There is often a feeling that travel is too expensive, whether ecologically (that carbon footprint!) or physically or monetarily.  And it is expensive, in all those ways, but it is also important for this very reason: the value of travel is in having a context when the news comes out of Heathrow or Italy or New York City.  Hearing the stories coming out of Victoria today, I had a context.  I understood what made those fires so fierce that they overtook fleeing people in their cars.  Those trees and the profound drought (women I met at the conference in Melbourne had not had a bath in a tub in a year–they were so excited at the chance to soak!), and then because I had been there, I noticed the news when someone said the temps had been over 40 C (about 110 F) for days in a row last week. 

When the fires erupted with such devastation that they led the news on Sunday night in many markets here in the US, there were human beings I wanted to make sure were okay. There were landscapes I had met that might have been in the path.  Suddenly, that far away land belonged to me in some very small way–I was vested in its thriving, in its people and patterns.  The news lost its distance and become prominent because I had connections to that land, that place, those people.  In truth, we are all that connected all the time.  Travel simply gives us a sense of context.  

The fires wiped out entire towns. The flames moved so fast that people racing away in their cars were overtaken. They are far, far worse than the fires that roar down the California coasts, chasing away inhabitants of those canyons. There was no time to be chased out of a canyon in the Victoria fires.  The fire simply moved too fast, like a hurricane inferno, devouring everything in its path. 

Context.  I care because I know about this place.   It’s something I’m going to be thinking about in my writing the next few days.  

How about you? What do you know about that gave you context for a cataclysmic event?  How can you apply that to writing?

3 thoughts on “World building, travel and the bush fires in Australia

  1. Well, there’s Melbourne, of course. Not to get dramatic, but it’s scary to be here and know you have family and friends in the area–thankfully, everyone’s okay, but a friend bought a car after years of living without one so that she could get her dogs out if the fires got any closer to her.

    NYC. I still can’t comprehend the WTC isn’t there. I keep reading about it and asking friends from Manhattan “What did you do then?” In my current ms, some of the characters are from/have lived in NYC, and that day has shaped them in ways they don’t even realize.

    New Orleans, because I know it but also because my best friend and cousin got out just ahead of Katrina. The way it shaped them, too! The way, a month later when I saw my cousin, she sat and cried as she spoke about what she’d been through–23 years old, thousands of miles from home, surrounded by strangers who had lost everything. The way my friend would wake up panicked for months after.
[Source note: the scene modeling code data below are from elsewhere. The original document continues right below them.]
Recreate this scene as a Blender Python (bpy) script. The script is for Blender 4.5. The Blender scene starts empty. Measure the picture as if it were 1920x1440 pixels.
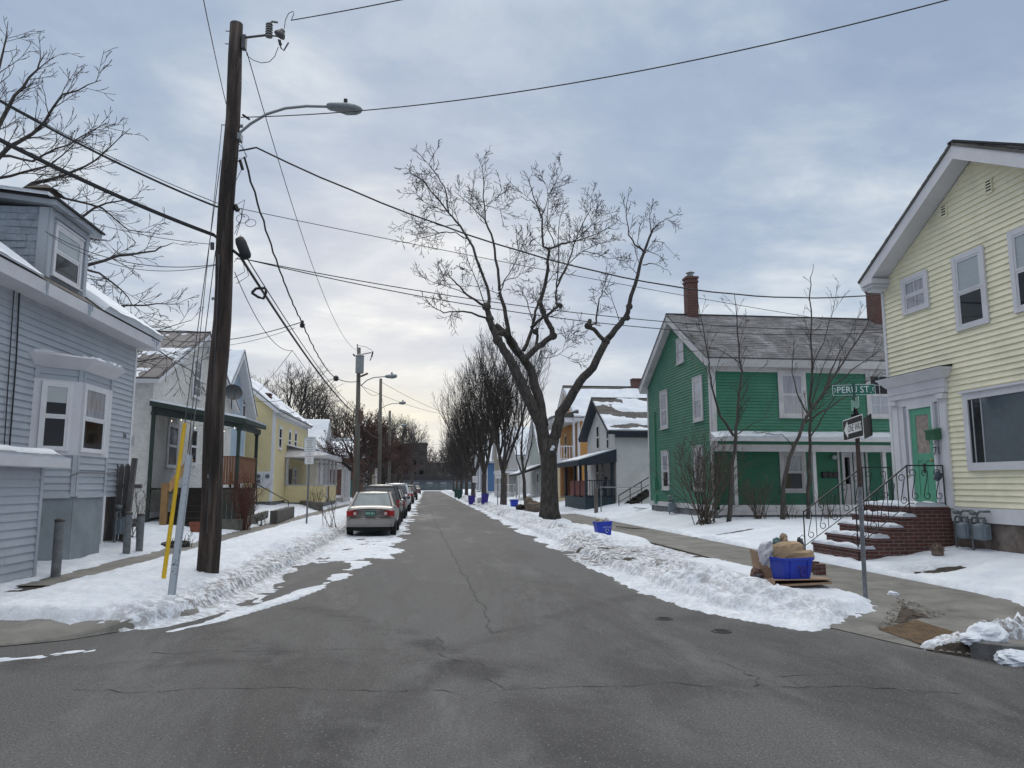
import bpy, math, random
import numpy as np
from mathutils import Vector, Matrix
random.seed(7)
SC = bpy.context.scene
COL = SC.collection
R = math.radians
# ------------------------------------------------------------------ camera
FPX = 1400.0; YH = 908.0; XV = 800.0; CAMZ = 1.75
EXPO = 0.20; ZEN = 2.0
PITCH = math.atan((YH-720)/FPX)
YAW = math.atan((960-XV)*math.cos(PITCH)/FPX)      # to the right of +Y
_f = Vector((math.sin(YAW)*math.cos(PITCH), math.cos(YAW)*math.cos(PITCH), math.sin(PITCH)))
_r = Vector((math.cos(YAW), -math.sin(YAW), 0))
_u = _r.cross(_f)
CAM = Vector((0, 0, CAMZ))
cam = bpy.data.cameras.new('camera'); camo = bpy.data.objects.new('camera', cam); COL.objects.link(camo)
m = Matrix((_r, _u, -_f)).transposed().to_4x4(); m.translation = CAM
camo.matrix_world = m
cam.sensor_fit = 'HORIZONTAL'; cam.sensor_width = 36; cam.lens = 36*FPX/1920
cam.clip_end = 3000; cam.clip_start = .1
SC.camera = camo
def P(px, py, X=None, Y=None, Z=None):
    "the world point seen at photograph pixel (px, py) on the given plane of the street"
    d = _f*FPX + _r*(px-960) + _u*(720-py)
    if X is not None: t = (X-CAM.x)/d.x
    elif Y is not None: t = (Y-CAM.y)/d.y
    else: t = (Z-CAM.z)/d.z
    return CAM + d*t
# ------------------------------------------------------------------ materials
MATS = {}
def newmat(name):
    m = bpy.data.materials.new(name); m.use_nodes = True
    nt = m.node_tree; b = nt.nodes['Principled BSDF']
    MATS[name] = m
    return m, nt, b
def N(nt, typ, **kw):
    n = nt.nodes.new(typ)
    for k, v in kw.items():
        if k.startswith('i_'):
            key = k[2:]
            key = int(key) if key.isdigit() else key.replace('_', ' ')
            n.inputs[key].default_value = v
        else: setattr(n, k, v)
    return n
def ramp(nt, fac, stops):
    n = nt.nodes.new('ShaderNodeValToRGB'); cr = n.color_ramp
    while len(cr.elements) < len(stops): cr.elements.new(.5)
    for e, (p, c) in zip(cr.elements, stops):
        e.position = p; e.color = (c, c, c, 1) if isinstance(c, (int, float)) else (*c, 1)
    nt.links.new(fac, n.inputs[0]); return n.outputs[0]
def mix(nt, fac, a, b, mode='MIX'):
    n = nt.nodes.new('ShaderNodeMix'); n.data_type = 'RGBA'; n.blend_type = mode
    for s, v in ((n.inputs[0], fac), (n.inputs[6], a), (n.inputs[7], b)):
        if isinstance(v, bpy.types.NodeSocket): nt.links.new(v, s)
        elif isinstance(v, (int, float)): s.default_value = v
        else: s.default_value = (*v, 1)
    return n.outputs[2]
def noise(nt, co, scale, detail=4, rough=.6, dist=0, stretch=None):
    if stretch:
        mp = nt.nodes.new('ShaderNodeMapping'); mp.inputs['Scale'].default_value = stretch
        nt.links.new(co, mp.inputs[0]); co = mp.outputs[0]
    n = N(nt, 'ShaderNodeTexNoise', i_Scale=scale, i_Detail=detail, i_Roughness=rough, i_Distortion=dist)
    nt.links.new(co, n.inputs['Vector']); return n.outputs['Fac']
def coord(nt, kind='Object'):
    if kind == 'World':
        return nt.nodes.new('ShaderNodeNewGeometry').outputs['Position']
    return nt.nodes.new('ShaderNodeTexCoord').outputs[kind]
def bump(nt, b, h, strength=.3, dist=.02):
    n = N(nt, 'ShaderNodeBump', i_Strength=strength, i_Distance=dist)
    nt.links.new(h, n.inputs['Height']); nt.links.new(n.outputs[0], b.inputs['Normal'])
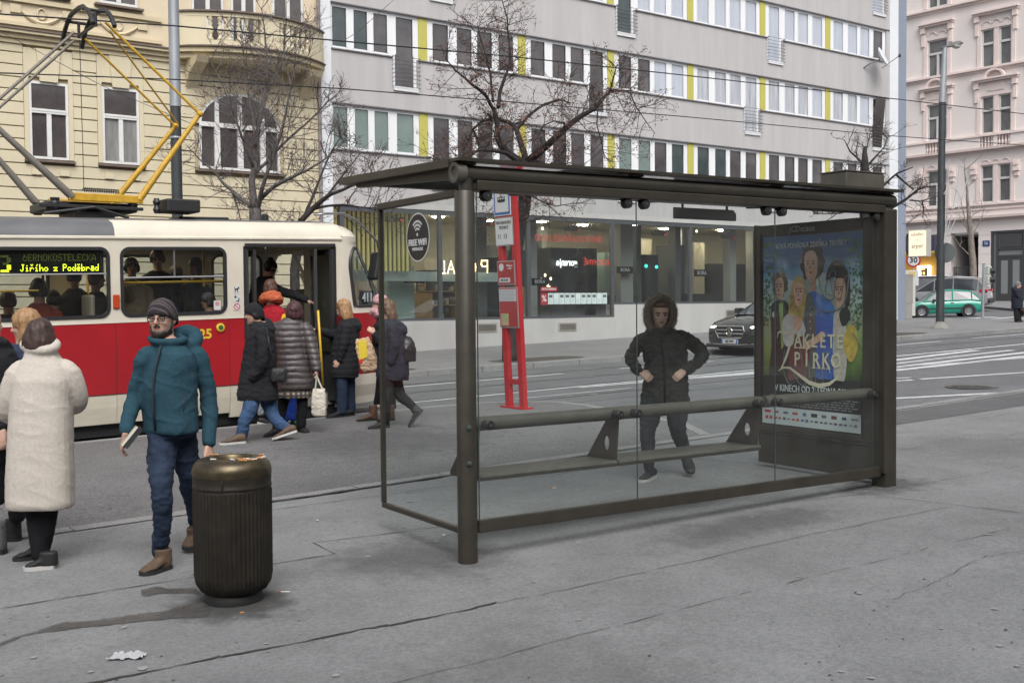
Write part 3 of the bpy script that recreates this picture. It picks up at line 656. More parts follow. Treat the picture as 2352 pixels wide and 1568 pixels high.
for i, (a, b, w0, w1) in enumerate(wins[:5]):
    ywin(a, b, w0, w1, net=(i == 4))
    s = MB()   # plain surround and keystone
    s.box(a - .105, a - .004, YF - .012, YF + .058, w0, w1 + .1); s.box(b + .004, b + .105, YF - .012, YF + .058, w0, w1 + .1); s.box(a - .105, b + .105, YF - .011, YF + .058, w1 + .1, w1 + .72)
    c = (a + b) / 2
    s.prism([(c - .19, YF - .06, w1 + .0), (c + .19, YF - .06, w1 + .0), (c + .26, YF - .06, w1 + .72), (c - .26, YF - .06, w1 + .72)], (0, .05, 0))
    for q in (-.3, .3): s.box(c + q - .1, c + q + .1, YF - .05, YF, w0 - .36, w0 - .24)
    s.build('window_surround', M_yst, yb)
# arched window
a, b, z0 = 10.07, 12.19, 5.03; zs = 6.12; cx = (a + b) / 2; hw = (b - a) / 2; rise = .82
def arch(x): return zs + rise * math.sqrt(max(0, 1 - ((x - cx) / hw) ** 2))
y = YF + .05; fm = MB(); pm = MB(); N = 24
pm.poly([(a, y - .012, z0), (b, y - .012, z0)] + [(cx + hw * math.cos(math.pi * k / N), y - .012, zs + rise * math.sin(math.pi * k / N)) for k in range(N + 1)])
for x0, x1 in ((a, a + .06), (b - .06, b)): fm.box(x0, x1, y - .06, y, z0, zs)
fm.box(a, b, y - .061, y, z0, z0 + .06); fm.box(a, b, y - .075, y, zs - .06, zs + .05)
for x in (a + .46, a + 1.06, a + 1.66): fm.box(x - .07, x + .07, y - .07, y, z0 + .06, zs - .06); fm.box(x - .05, x + .05, y - .065, y, zs + .05, arch(x) - .02)
o_ = [(cx + hw * math.cos(math.pi * k / N), zs + rise * math.sin(math.pi * k / N)) for k in range(N + 1)]; i_ = [(cx + (hw - .06) * math.cos(math.pi * k / N), zs + (rise - .06) * math.sin(math.pi * k / N)) for k in range(N + 1)]
for k in range(N): fm.add([(o_[k][0], y - .06, o_[k][1]), (o_[k + 1][0], y - .06, o_[k + 1][1]), (i_[k + 1][0], y - .06, i_[k + 1][1]), (i_[k][0], y - .06, i_[k][1])], [(0, 1, 2, 3)]); fm.add([(i_[k][0], y - .06, i_[k][1]), (i_[k + 1][0], y - .06, i_[k + 1][1]), (i_[k + 1][0], y, i_[k + 1][1]), (i_[k][0], y, i_[k][1])], [(0, 1, 2, 3)])
o = fm.build('arched_window', M_frame, yb); pm.build('panes', PY, o); s = MB(); s.box(a - .12, b + .12, YF - .10, YF + .05, z0 - .075, z0 - .03); s.build('sill', M_tin, o)
s = MB()   # voussoir ring
for k in range(N):
    P = [(cx + (hw + q) * math.cos(math.pi * kk / N), zs + (rise + q) * math.sin(math.pi * kk / N)) for q in (.005, .15) for kk in (k, k + 1)]
    s.prism([(P[0][0], YF - .02, P[0][1]), (P[1][0], YF - .02, P[1][1]), (P[3][0], YF - .02, P[3][1]), (P[2][0], YF - .02, P[2][1])], (0, .075, 0))
s.build('arch_moulding', M_yst2, yb)
# string course, upper storey
m = MB()
for z0, z1, d in ((7.5, 7.6, .05), (7.605, 7.70, .12), (7.705, 7.76, .22)): m.box(-8, 13.36, YF - d, YF + .5, z0, z1)
m.build('cornice', M_yst2, yb); m = MB(); m.box(-8, 9.5, YF - .25, YF + .05, 7.765, 7.80); m.build('cornice_flashing', M_tin, yb)
m = MB(); m.box(-8, 13.36, YF + .05, YF + .5, 7.605, 14.5); m.build('upper_wall', M_yup, yb)
m = MB(); m.box(-8, 9.2, YF - .03, YF + .045, 8.42, 8.52); m.box(-8, 9.2, YF - .02, YF + .045, 7.9, 7.98); m.build('sill_band', M_yst2, yb)
for a, b in ((2.99, 3.84), (4.58, 5.42), (6.12, 7.0), (7.77, 8.64)): ywin(a, b, 8.68, 10.5, trans=.66)
for a in (6.5, 8.2, 5.0):   # stucco festoons under the windows
    s = MB(); s.tube([(a - .45 + .9 * t / 8, YF + .02, 8.25 - .24 * math.sin(math.pi * t / 8)) for t in range(9)], [.02 + .03 * math.sin(math.pi * t / 8) for t in range(9)], 6)
    for q in (-.55, .55): s.box(a + q - .11, a + q + .11, YF - .0, YF + .049, 8.18, 8.36)
    s.tube([(a + .09 * math.cos(t), YF + .03, 8.22 + .12 * math.sin(t)) for t in [6.283 * k / 12 for k in range(13)]], .022, 6)
    s.build('festoon', M_yst2, yb)
# bowed balcony
bx0, bx1, bow = 9.5, 13.34, .82; bc = (bx0 + bx1) / 2
def by(x, extra=0): 
    t = (x - bc) / ((bx1 - bx0) / 2); return YF - .28 - extra - bow * max(0, math.cos(t * math.pi / 2)) ** .8
def bowband(mb, z0, z1, e0, e1, xa=bx0, xb=bx1, n_=26, mi=0):
    """curved wall between offsets e0 (outer) and e1 (inner)"""
    rings = []
    for k in range(n_ + 1):
        x = lerp(xa, xb, k / n_); yo, yi = by(x, e0), by(x, e1); rings.append([V((x, yo, z0)), V((x, yi, z0)), V((x, yi, z1)), V((x, yo, z1))])
    mb.loft(rings, mi)
m = MB(); n_ = 26
for z0, z1, e in ((7.60, 7.72, -.12), (7.725, 7.83, .02)):
    top = [V((lerp(bx0, bx1, k / n_), by(lerp(bx0, bx1, k / n_), e), z0)) for k in range(n_ + 1)] + [V((bx1, YF, z0)), V((bx0, YF, z0))]
    m.prism(top, (0, 0, z1 - z0))
m.build('balcony_slab', M_yst2, yb)
m = MB(); top = [V((lerp(bx0, bx1, k / n_), by(lerp(bx0, bx1, k / n_), .10), 7.835)) for k in range(n_ + 1)] + [V((bx1, YF, 7.835)), V((bx0, YF, 7.835))]; m.prism(top, (0, 0, .03)); m.build('balcony_flashing', M_tin, yb)
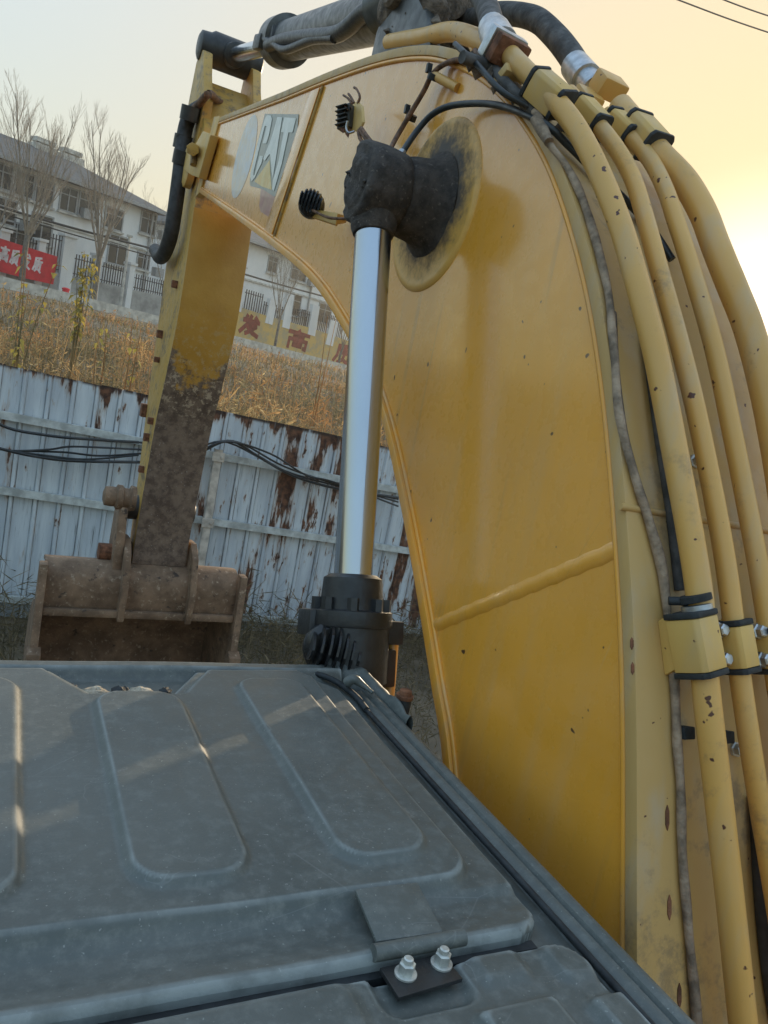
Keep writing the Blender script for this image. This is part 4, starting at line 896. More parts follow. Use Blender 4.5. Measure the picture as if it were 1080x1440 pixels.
for a, b in ((1030, 1053), (973, 650)):
    p = prof_hit(a, b, .0); mb = MB(); mb.lathe(p, (0, -.93, .37), [(0, .012), (.008, .012), (.009, .009), (.017, .009), (.018, .006)], 6); part("weld_stud", mb, M['bolt'], boom, smooth=20)
for a, b in ((938, 1150), (941, 1276), (955, 1400), (888, 905), (889, 940)):
    p = prof_hit(a, b, .0045); mb = MB(); q_ = prof_hit(a, b - 18 if a > 900 else b - 9, .0045); e_ = (q_ - p); w2 = Vector((.0035 if a > 900 else .003, 0, 0)); n_ = Vector((0, -.0012, .0005))
    mb.prism([p - e_, p - e_ * .5 + w2, p + e_ * .5 + w2, p + e_, p + e_ * .5 - w2, p - e_ * .5 - w2], n_); part("rusty_slot", mb, M['rust'], boom, smooth=0)
# upper saddles
for (a, b, c_, d_, o, r, w_) in ((756, 117, 789, 146, .052, .027, .028), (818, 150, 842, 176, .05, .022, .022), (862, 168, 885, 190, .05, .022, .022), (893, 180, 918, 208, .058, .032, .033)):
    sleeve_at(a, b, c_, d_, o, r, w_)
# seam of weld across the back plate
mb = MB(); a, b = prof_hit(872, 712, .003), prof_hit(1110, 752, .003); mb.tube([a.lerp(b, i / 10) for i in range(11)], .006, 8); part("weld_bead", mb, M['back'], boom, smooth=60)
# dirty sleeve running down the back corner
slv = [(752, 168), (775, 205), (800, 238), (822, 288), (842, 350), (858, 420), (864, 500), (872, 590), (893, 668), (912, 728), (928, 790), (936, 850), (944, 920), (950, 1000), (955, 1080), (958, 1160), (962, 1240), (970, 1330), (980, 1440)]
P = [prof_hit(a, b, .012) for a, b in slv]; P = spline(P, 5); mb = MB(); mb.tube([p + Vector((mnoise.noise(p * 9) * .006, 0, 0)) for p in P], [.0068 + .0025 * mnoise.noise(p * 14) for p in P], 12); part("cable_sleeve", mb, M['sleeve'], boom, smooth=60)
mb = MB(); P = [prof_hit(a, b, .006) for a, b in [(862, 440), (866, 520), (876, 600), (888, 650), (900, 690)]]; mb.tube(spline(P, 5), .006, 8); part("cable_sleeve", mb, M['dirt'], boom, smooth=60)
for L, mt, r_ in (([(1062, 1120), (1066, 1200), (1072, 1290), (1082, 1380), (1092, 1440)], 'rubber', .010), ([(905, 430), (916, 520), (930, 620), (945, 720), (958, 830)], 'dustyrubber', .010), ([(900, 300), (925, 372), (948, 440), (962, 520)], 'wire', .006)):
    P = [prof_hit(a, b, .014) for a, b in L]; P = [p for p in P if p is not None]; mb = MB(); mb.tube(spline(P, 5), r_, 10); part("side_hose", mb, M[mt], boom, smooth=60)
# caked dirt and wiring at the crest
lump = MB()
for k in range(90):
    f_ = rnd.random(); a, b = 660 + f_ * 150 + rnd.gauss(0, 5), 78 + f_ * 105 + rnd.gauss(0, 9); p = prof_hit(a, b, rnd.uniform(0, .012))
    if p is None: continue
    s_ = rnd.uniform(.006, .017); lump.add([p + Vector(v) * s_ * rnd.uniform(.6, 1.4) for v in ((1, 0, 0), (-1, 0, 0), (0, 1, 0), (0, -1, 0), (0, 0, 1), (0, 0, -1))], [(0, 2, 4), (2, 1, 4), (1, 3, 4), (3, 0, 4), (2, 0, 5), (1, 2, 5), (3, 1, 5), (0, 3, 5)])
part("dirt_clods", lump, M['dirt'], boom, smooth=60, kind="stuff")
for L, r_, mt in (([(650, 80), (690, 96), (715, 122), (745, 150), (770, 170)], .012, 'dustyrubber'), ([(668, 72), (700, 100), (730, 128), (752, 140)], .007, 'harness'), ([(690, 96), (735, 132), (758, 168), (772, 200)], .009, 'sleeve'), ([(640, 62), (672, 92), (705, 128), (742, 150)], .006, 'wire')):
    P = [prof_hit(a, b, .016) for a, b in L]; P = [p for p in P if p is not None]; mb = MB(); mb.tube(spline(P, 5), r_, 10); part("crest_hose", mb, M[mt], boom, smooth=60)

# ---- arm cylinder with its hoses over the boom
CX = 1.05
A0, A1 = Vector(onX(322, 77, CX)), Vector(onX(384, 80, CX)); 
A0 = Vector((CX, 5.36, 5.195)); B0 = Vector((CX, 2.45, 4.52)); AD = (B0 - A0).normalized(); LA = (B0 - A0).length
def apx(px, py):                                   # distance along the arm cylinder axis below a sight line
    p = Vector(onX(px, py, CX)); return (p - A0).dot(AD)
tb = apx(390, 80)
mb = MB(); mb.lathe(A0 - Vector((.21, 0, 0)), (1, 0, 0), [(0, .06), (.012, .085), (.07, .09), (.09, .105), (.32, .105), (.34, .09), (.40, .085), (.412, .06)], 32); ac = part("arm_cylinder", mb, M['castblack'], EX, smooth=40)
mb = MB(); mb.tube([A0 + AD * .05, A0 + AD * (tb + .1)], .045, 32); part("rod", mb, M['chrome'], ac, smooth=50)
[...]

    The thing about disaster, though, is it brings out the best in people. And that’s another thing I love about blogs, how it helps us be aware on a personal level of things we might not otherwise have been aware of. So many people are coming to the help of those in trouble this week, and that’s amazing.

  2. Sue

    Burma — Myanmar. We visited before the last military junta took over and imprisoned every dissenter. It’s an amazing country: incredibly literate and very gentle. The Buddhist religion is so strong; yet, the generals sow fear and terror everywhere. Watching the monks resisting just a short while ago made my heart ache. There are still no changes in that country.

    Thailand — before the tsunami and government protests. Again, it’s a beautiful place with kind, loving people. Seeing whole areas destroyed makes one realize the value of now. It bears constant repeating, I guess.

    My manuscripts tend to focus on “now” and doing whatever you can within your means to make this world a better place. Disasters, like wars, tend to bring out both the best and the worst in people. I want my heroines to grapple with being the best. Thanks for asking the question, Barbara.

  3. NYC, yes, Gabrielle. One of my editors at the time couldn’t go back to her apartment for weeks and weeks. It changed her life, that attack.

    Thanks for the insights into Burma, Sue. It helps us to touch each of those places.